Problem description
Retype the data that follows line by line, exactly, and leave its pictures out.

────────────────

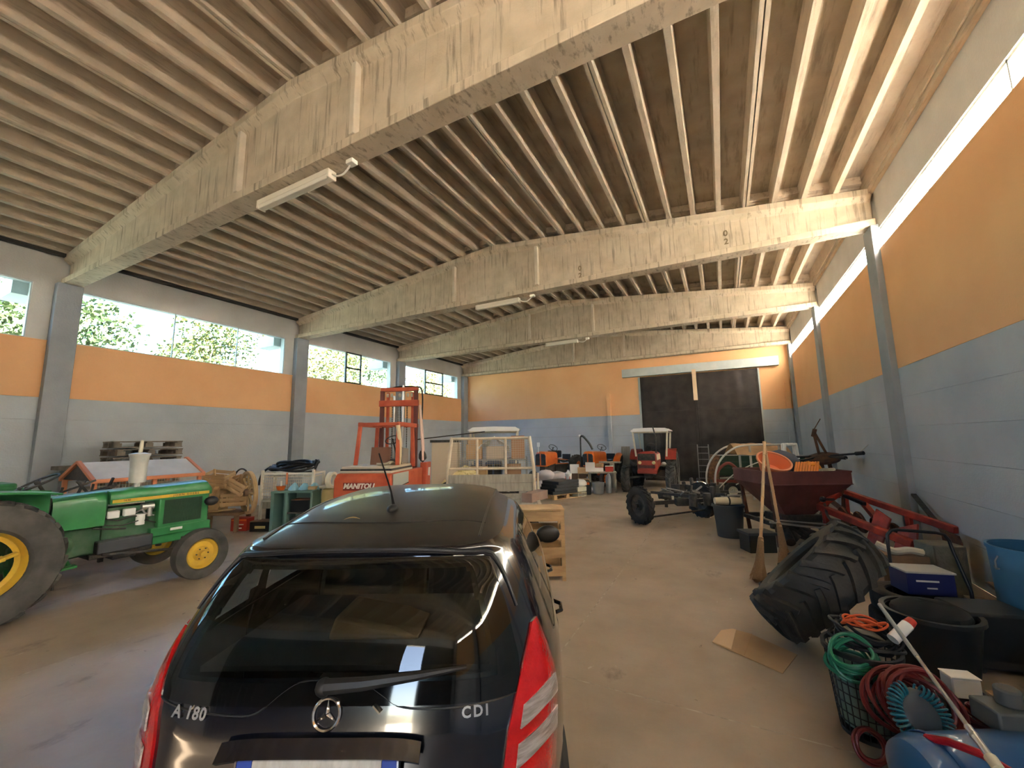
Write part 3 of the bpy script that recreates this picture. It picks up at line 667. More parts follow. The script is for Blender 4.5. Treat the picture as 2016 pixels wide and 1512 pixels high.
# badges
def onrear(x, z): 
    p = rear(x, z, .003); n = nrm(e_x(x, z), z); return p, n
def badge(txt, x, z, size, **k):
    p, n = onrear(x, z); zaxis = n; xaxis = V(0, 0, 1).cross(zaxis).normalized(); yaxis = zaxis.cross(xaxis); M = Matrix((xaxis, yaxis, zaxis)).transposed()
    return text(txt, size, M_chrome, car, p, M.to_euler(), .0025, name='model_lettering', **k)
badge('A 180', -.485, .978, .050, bold=.0016, spacing=1.12); badge('CDI', .505, .975, .045, spacing=1.35, bold=.0014)
p, n = onrear(0, .980); xa = V(0, 0, 1).cross(n).normalized(); ya = n.cross(xa); m = MB()
m.lathe([(.041, 0), (.050, 0), (.050, .006), (.046, .009), (.041, .006)], p, n, 40, closed=True)
for k in range(3):
    a = PI / 2 + k * 2 * PI / 3; d = xa * math.cos(a) + ya * math.sin(a); q = n.cross(d); b_ = p
    m.add([b_ + d * .043, b_ + q * .009 + d * .006, b_ - q * .009 + d * .006, b_ + n * .011 + d * .002, b_ + d * .043 + n * .004], [(0, 1, 3, 4), (0, 4, 3, 2), (0, 2, 1), (1, 2, 3)])
m.build('star_emblem', M_chrome, car, smooth=20)
m = MB(); m.tube([rear(-.01, 1.055, .02), rear(.12, 1.063, .030), rear(.30, 1.080, .025), rear(.47, 1.098, .015)], .010, 8, rad=[.026, .022, .015, .006]); m.sphere(rear(-.02, 1.053, .015), .03, 12); m.build('rear_wiper', M_blk, car)
MB().bar(rear(.16, 1.005, .012), rear(.185, .985, .012), .012, .006).build('washer_jet', M_chrome, car)
# bumper seam, mirrors, handles, aerial, wheels
MB().tube([rear(x, .60, .001) for x in [i * .1 for i in range(-6, 7)]], .004, 6).build('bumper_seam', M_blk, car)
for s in (1, -1):
    m = MB(); m.sphere((s * .935, 2.53, 1.02), .11, 16, sc=(1.0, .55, .72)); m.bar((s * .80, 2.55, .98), (s * .88, 2.54, .99), .05, .07); m.build('door_mirror', M_blk, car, smooth=60)
    for y in (1.28, 2.05):
        e = e_y(y, .86, s); p = sx(e, .86); h = MB(); h.tube([p + V(s * .004, -.09, 0), p + V(s * .04, -.06, 0), p + V(s * .045, .04, 0), p + V(s * .004, .09, 0)], .012, 8); h.build('door_handle', M_paint, car)
    for y in (.98, 1.83, 2.72):
        MB().tube([sx(e_y(y, z, s), z) + V(s * .0005, 0, 0) for z in (.35, .5, .65, .8, .9, 1.0)], .0035, 5).build('door_seam', M_blk, car)
    for y in (.60, 3.165):
        t = MB(); t.lathe([(.19, -.10), (.27, -.10), (.305, -.075), (.31, 0), (.305, .075), (.27, .10), (.19, .10)], (s * .76, y, .31), (1, 0, 0), 36, closed=True); w_ = t.build('wheel', M_rub, car)
        t = MB(); t.lathe([(0, .06), (.05, .075), (.07, .05), (.17, .06), (.20, .09), (.20, -.08), (0, -.08)], (s * .76, y, .31), (s, 0, 0), 24)
        for k in range(7): a = k * 2 * PI / 7; t.bar((s * .835, y + .05 * math.cos(a), .31 + .05 * math.sin(a)), (s * .84, y + .19 * math.cos(a), .31 + .19 * math.sin(a)), .035, .012)
        t.build('rim', M_alloy, w_)
        MB().lathe([(.345, -.20), (.345, .02), (.0, -.20)], (s * .80, y, .31), (s, 0, 0), 24).build('wheel_arch', M_blk, car)
az = roofpt(.76, .001).z
m = MB(); m.sphere((0, .76, az + .005), .035, 16, sc=(.8, 1.5, .7)); m.tube([(0, .78, az + .015), (-.005, .74, az + .10), (-.03, .61, az + .30)], .005, 8, rad=[.009, .005, .003]); m.build('aerial', M_blk, car)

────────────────

Response
Write part 3 of the bpy script that recreates this picture. It picks up at line 667. More parts follow. The script is for Blender 4.5. Treat the picture as 2016 pixels wide and 1512 pixels high.
# badges
def onrear(x, z): 
    p = rear(x, z, .003); n = nrm(e_x(x, z), z); return p, n
def badge(txt, x, z, size, **k):
    p, n = onrear(x, z); zaxis = n; xaxis = V(0, 0, 1).cross(zaxis).normalized(); yaxis = zaxis.cross(xaxis); M = Matrix((xaxis, yaxis, zaxis)).transposed()
    return text(txt, size, M_chrome, car, p, M.to_euler(), .0025, name='model_lettering', **k)
badge('A 180', -.485, .978, .050, bold=.0016, spacing=1.12); badge('CDI', .505, .975, .045, spacing=1.35, bold=.0014)
p, n = onrear(0, .980); xa = V(0, 0, 1).cross(n).normalized(); ya = n.cross(xa); m = MB()
m.lathe([(.041, 0), (.050, 0), (.050, .006), (.046, .009), (.041, .006)], p, n, 40, closed=True)
for k in range(3):
    a = PI / 2 + k * 2 * PI / 3; d = xa * math.cos(a) + ya * math.sin(a); q = n.cross(d); b_ = p
    m.add([b_ + d * .043, b_ + q * .009 + d * .006, b_ - q * .009 + d * .006, b_ + n * .011 + d * .002, b_ + d * .043 + n * .004], [(0, 1, 3, 4), (0, 4, 3, 2), (0, 2, 1), (1, 2, 3)])
m.build('star_emblem', M_chrome, car, smooth=20)
m = MB(); m.tube([rear(-.01, 1.055, .02), rear(.12, 1.063, .030), rear(.30, 1.080, .025), rear(.47, 1.098, .015)], .010, 8, rad=[.026, .022, .015, .006]); m.sphere(rear(-.02, 1.053, .015), .03, 12); m.build('rear_wiper', M_blk, car)
MB().bar(rear(.16, 1.005, .012), rear(.185, .985, .012), .012, .006).build('washer_jet', M_chrome, car)
# bumper seam, mirrors, handles, aerial, wheels
MB().tube([rear(x, .60, .001) for x in [i * .1 for i in range(-6, 7)]], .004, 6).build('bumper_seam', M_blk, car)
for s in (1, -1):
    m = MB(); m.sphere((s * .935, 2.53, 1.02), .11, 16, sc=(1.0, .55, .72)); m.bar((s * .80, 2.55, .98), (s * .88, 2.54, .99), .05, .07); m.build('door_mirror', M_blk, car, smooth=60)
    for y in (1.28, 2.05):
        e = e_y(y, .86, s); p = sx(e, .86); h = MB(); h.tube([p + V(s * .004, -.09, 0), p + V(s * .04, -.06, 0), p + V(s * .045, .04, 0), p + V(s * .004, .09, 0)], .012, 8); h.build('door_handle', M_paint, car)
    for y in (.98, 1.83, 2.72):
        MB().tube([sx(e_y(y, z, s), z) + V(s * .0005, 0, 0) for z in (.35, .5, .65, .8, .9, 1.0)], .0035, 5).build('door_seam', M_blk, car)
    for y in (.60, 3.165):
        t = MB(); t.lathe([(.19, -.10), (.27, -.10), (.305, -.075), (.31, 0), (.305, .075), (.27, .10), (.19, .10)], (s * .76, y, .31), (1, 0, 0), 36, closed=True); w_ = t.build('wheel', M_rub, car)
        t = MB(); t.lathe([(0, .06), (.05, .075), (.07, .05), (.17, .06), (.20, .09), (.20, -.08), (0, -.08)], (s * .76, y, .31), (s, 0, 0), 24)
        for k in range(7): a = k * 2 * PI / 7; t.bar((s * .835, y + .05 * math.cos(a), .31 + .05 * math.sin(a)), (s * .84, y + .19 * math.cos(a), .31 + .19 * math.sin(a)), .035, .012)
        t.build('rim', M_alloy, w_)
        MB().lathe([(.345, -.20), (.345, .02), (.0, -.20)], (s * .80, y, .31), (s, 0, 0), 24).build('wheel_arch', M_blk, car)
az = roofpt(.76, .001).z
m = MB(); m.sphere((0, .76, az + .005), .035, 16, sc=(.8, 1.5, .7)); m.tube([(0, .78, az + .015), (-.005, .74, az + .10), (-.03, .61, az + .30)], .005, 8, rad=[.009, .005, .003]); m.build('aerial', M_blk, car)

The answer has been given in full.